A couple of clear bright sunny days to start the week, perfect for walking, whether going out to do the weekly shopping, or enjoying the parks. Fr Rhys came on Monday evening to certify my passport photocopy ready for the Spanish police check application. I downloaded the Form 790 from the web, but found it worryingly different from a UK equivalent because of its legal terminology and structure that I'm not sure I'd be able to fill it in correctly to obtain a result. I think I need help with this.

St Agnes' day today, a fiesta with happy memories from my days working in St. Paul's Bristol, as Vicar of St Agnes Parish Church. It's the only one of the four parish churches in the area still open and active today, very much adapted to different circumstances in the forty years since I moved on.

This morning I did an hour long CofE on-line safeguarding training module, part of what diocese in Europe requires for renewing my PTO. It reminded me to enquire of the Bishop's Chaplain about the same for the diocese of Llandaff. It seems there are several in the pipeline. I hope they happen before I go away or after my return.

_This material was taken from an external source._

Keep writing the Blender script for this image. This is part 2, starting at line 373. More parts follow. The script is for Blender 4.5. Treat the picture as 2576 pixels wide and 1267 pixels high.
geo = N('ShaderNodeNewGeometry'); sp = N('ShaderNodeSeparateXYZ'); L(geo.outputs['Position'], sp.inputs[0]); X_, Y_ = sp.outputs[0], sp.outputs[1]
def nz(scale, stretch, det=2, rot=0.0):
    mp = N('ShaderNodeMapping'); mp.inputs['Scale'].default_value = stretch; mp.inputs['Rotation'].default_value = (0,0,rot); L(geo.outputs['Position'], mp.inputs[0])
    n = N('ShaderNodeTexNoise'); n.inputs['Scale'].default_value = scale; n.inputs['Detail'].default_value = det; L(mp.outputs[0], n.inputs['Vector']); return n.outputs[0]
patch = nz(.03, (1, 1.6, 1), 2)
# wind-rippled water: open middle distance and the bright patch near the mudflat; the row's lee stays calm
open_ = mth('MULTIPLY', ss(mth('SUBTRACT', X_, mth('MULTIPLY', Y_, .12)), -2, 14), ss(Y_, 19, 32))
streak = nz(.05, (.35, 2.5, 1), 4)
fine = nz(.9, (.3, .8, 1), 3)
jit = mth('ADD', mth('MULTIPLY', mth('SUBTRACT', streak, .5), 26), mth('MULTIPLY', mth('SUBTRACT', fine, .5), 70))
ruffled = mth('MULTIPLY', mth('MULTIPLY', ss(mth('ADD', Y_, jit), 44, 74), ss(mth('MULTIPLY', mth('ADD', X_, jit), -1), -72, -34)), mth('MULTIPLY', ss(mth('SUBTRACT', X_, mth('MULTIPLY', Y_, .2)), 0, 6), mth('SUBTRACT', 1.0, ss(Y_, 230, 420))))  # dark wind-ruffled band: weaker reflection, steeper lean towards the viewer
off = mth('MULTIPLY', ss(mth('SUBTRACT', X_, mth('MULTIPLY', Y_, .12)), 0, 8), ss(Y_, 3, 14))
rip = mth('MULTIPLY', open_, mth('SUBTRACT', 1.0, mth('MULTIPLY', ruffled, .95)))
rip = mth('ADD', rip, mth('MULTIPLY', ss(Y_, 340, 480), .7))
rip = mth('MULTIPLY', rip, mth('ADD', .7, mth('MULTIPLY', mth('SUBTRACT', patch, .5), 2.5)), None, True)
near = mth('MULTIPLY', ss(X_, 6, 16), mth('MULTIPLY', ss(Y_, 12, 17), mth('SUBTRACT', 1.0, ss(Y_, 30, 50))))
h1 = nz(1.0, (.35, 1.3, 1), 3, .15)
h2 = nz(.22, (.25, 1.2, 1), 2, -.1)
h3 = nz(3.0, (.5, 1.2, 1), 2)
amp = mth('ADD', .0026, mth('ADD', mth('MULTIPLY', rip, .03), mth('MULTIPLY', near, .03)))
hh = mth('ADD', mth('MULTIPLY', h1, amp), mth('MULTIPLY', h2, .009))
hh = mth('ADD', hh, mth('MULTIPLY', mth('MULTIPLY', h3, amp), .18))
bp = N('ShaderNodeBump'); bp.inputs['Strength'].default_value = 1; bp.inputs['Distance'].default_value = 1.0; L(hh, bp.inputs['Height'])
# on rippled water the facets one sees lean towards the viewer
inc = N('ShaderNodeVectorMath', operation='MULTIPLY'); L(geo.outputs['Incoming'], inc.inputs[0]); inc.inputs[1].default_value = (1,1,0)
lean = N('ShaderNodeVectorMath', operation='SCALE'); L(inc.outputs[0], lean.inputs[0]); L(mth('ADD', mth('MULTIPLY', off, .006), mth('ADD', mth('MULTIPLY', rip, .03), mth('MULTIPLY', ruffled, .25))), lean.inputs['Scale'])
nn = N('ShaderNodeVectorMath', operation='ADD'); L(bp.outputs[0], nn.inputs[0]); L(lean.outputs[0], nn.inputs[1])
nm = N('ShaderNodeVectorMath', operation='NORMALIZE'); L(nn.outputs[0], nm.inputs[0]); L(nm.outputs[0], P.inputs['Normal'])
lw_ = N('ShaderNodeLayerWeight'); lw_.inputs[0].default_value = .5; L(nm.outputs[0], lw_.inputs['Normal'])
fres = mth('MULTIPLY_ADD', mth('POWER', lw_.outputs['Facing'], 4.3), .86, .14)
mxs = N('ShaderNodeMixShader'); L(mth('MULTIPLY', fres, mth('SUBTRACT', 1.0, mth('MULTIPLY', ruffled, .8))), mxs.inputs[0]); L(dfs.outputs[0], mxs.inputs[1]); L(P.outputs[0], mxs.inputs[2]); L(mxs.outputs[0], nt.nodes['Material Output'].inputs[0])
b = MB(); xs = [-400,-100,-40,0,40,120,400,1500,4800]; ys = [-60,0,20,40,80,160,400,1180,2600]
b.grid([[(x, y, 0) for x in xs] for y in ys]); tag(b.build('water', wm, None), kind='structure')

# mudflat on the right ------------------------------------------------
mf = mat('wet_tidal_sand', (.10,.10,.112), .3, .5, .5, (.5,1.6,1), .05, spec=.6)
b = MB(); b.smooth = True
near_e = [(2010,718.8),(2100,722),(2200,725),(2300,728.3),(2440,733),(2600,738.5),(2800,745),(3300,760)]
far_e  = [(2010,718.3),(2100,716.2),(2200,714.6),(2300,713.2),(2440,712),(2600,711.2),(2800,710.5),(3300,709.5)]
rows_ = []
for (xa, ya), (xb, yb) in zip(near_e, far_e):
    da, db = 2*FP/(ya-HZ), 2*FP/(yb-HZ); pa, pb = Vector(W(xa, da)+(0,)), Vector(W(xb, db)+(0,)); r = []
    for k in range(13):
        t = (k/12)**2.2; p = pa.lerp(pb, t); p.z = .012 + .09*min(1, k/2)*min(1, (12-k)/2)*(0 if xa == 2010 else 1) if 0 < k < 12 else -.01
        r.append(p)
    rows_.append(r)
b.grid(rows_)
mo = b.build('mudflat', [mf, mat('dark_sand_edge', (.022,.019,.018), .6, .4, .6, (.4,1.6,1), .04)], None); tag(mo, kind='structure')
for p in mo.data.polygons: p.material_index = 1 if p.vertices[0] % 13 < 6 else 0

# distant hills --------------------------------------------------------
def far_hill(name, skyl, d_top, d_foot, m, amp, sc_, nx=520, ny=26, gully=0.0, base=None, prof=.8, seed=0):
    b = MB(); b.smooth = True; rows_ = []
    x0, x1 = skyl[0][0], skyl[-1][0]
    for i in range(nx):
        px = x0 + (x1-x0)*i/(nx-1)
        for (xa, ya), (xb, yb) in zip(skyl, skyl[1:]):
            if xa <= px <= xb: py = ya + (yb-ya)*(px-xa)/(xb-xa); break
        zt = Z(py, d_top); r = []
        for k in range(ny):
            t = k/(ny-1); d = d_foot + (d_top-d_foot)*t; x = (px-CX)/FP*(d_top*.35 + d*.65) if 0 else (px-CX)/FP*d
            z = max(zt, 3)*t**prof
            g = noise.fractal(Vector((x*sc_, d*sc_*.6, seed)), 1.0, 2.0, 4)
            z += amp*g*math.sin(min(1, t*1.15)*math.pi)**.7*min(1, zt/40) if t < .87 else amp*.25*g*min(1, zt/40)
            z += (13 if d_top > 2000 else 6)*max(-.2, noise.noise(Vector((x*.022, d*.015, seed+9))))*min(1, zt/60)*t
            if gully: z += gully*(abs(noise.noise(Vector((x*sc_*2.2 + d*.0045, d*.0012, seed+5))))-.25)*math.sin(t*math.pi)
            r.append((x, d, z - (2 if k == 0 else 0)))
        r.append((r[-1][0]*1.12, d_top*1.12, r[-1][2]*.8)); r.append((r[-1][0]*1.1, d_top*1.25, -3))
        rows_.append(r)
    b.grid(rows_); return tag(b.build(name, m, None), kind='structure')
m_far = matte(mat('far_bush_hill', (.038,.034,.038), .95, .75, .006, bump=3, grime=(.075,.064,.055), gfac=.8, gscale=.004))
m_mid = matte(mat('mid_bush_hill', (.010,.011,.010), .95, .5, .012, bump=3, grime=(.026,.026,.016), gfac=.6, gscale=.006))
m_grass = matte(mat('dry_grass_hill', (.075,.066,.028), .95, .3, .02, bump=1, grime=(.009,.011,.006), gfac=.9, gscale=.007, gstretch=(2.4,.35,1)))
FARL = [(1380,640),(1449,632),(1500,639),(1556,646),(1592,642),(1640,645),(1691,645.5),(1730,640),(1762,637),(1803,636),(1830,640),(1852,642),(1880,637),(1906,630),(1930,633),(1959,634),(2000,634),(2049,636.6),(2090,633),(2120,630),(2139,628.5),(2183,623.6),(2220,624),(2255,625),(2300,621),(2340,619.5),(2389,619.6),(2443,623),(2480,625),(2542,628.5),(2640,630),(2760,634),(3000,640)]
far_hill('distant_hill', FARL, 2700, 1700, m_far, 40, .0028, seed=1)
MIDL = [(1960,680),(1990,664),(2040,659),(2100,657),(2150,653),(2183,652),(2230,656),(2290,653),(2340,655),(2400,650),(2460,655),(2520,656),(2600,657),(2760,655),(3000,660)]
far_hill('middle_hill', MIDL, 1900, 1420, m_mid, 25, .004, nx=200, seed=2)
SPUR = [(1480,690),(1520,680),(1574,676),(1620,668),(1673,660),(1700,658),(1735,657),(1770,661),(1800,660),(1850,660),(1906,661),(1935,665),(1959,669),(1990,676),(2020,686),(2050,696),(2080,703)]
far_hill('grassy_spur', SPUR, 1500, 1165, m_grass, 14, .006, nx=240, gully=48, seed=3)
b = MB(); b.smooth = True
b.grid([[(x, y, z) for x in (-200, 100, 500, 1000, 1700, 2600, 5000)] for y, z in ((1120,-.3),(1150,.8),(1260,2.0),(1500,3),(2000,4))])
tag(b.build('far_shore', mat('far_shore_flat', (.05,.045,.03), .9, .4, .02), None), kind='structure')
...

This afternoon, I was out just at the right time to catch a family of six red-wings out foraging in the avenue near the riding school, in exactly the same location where I saw them several years ago. Several families of long tail tits, plus a couple of coal tits were in the branches of the avenue of trees leading down to the Taff. There was a solitary missel thrush out in the middle of the football pitch to the north of the path, again where I've seen one several times before. 

The most wonderful sight was, however, several hundred starlings feeding closely together in the same area of grass in the middle of the same pitch. There were dog walkers circulating around the edge of the field, and every now and then the movement or sound of the dogs caused all the birds to rise into the air, travel a short distance and then settle again to feed in another densely packed area of grass. Once or twice, when the alignment of the flock was right, I heard the brief low hum of all those wings, a hundred and fifty years away. Exquisite!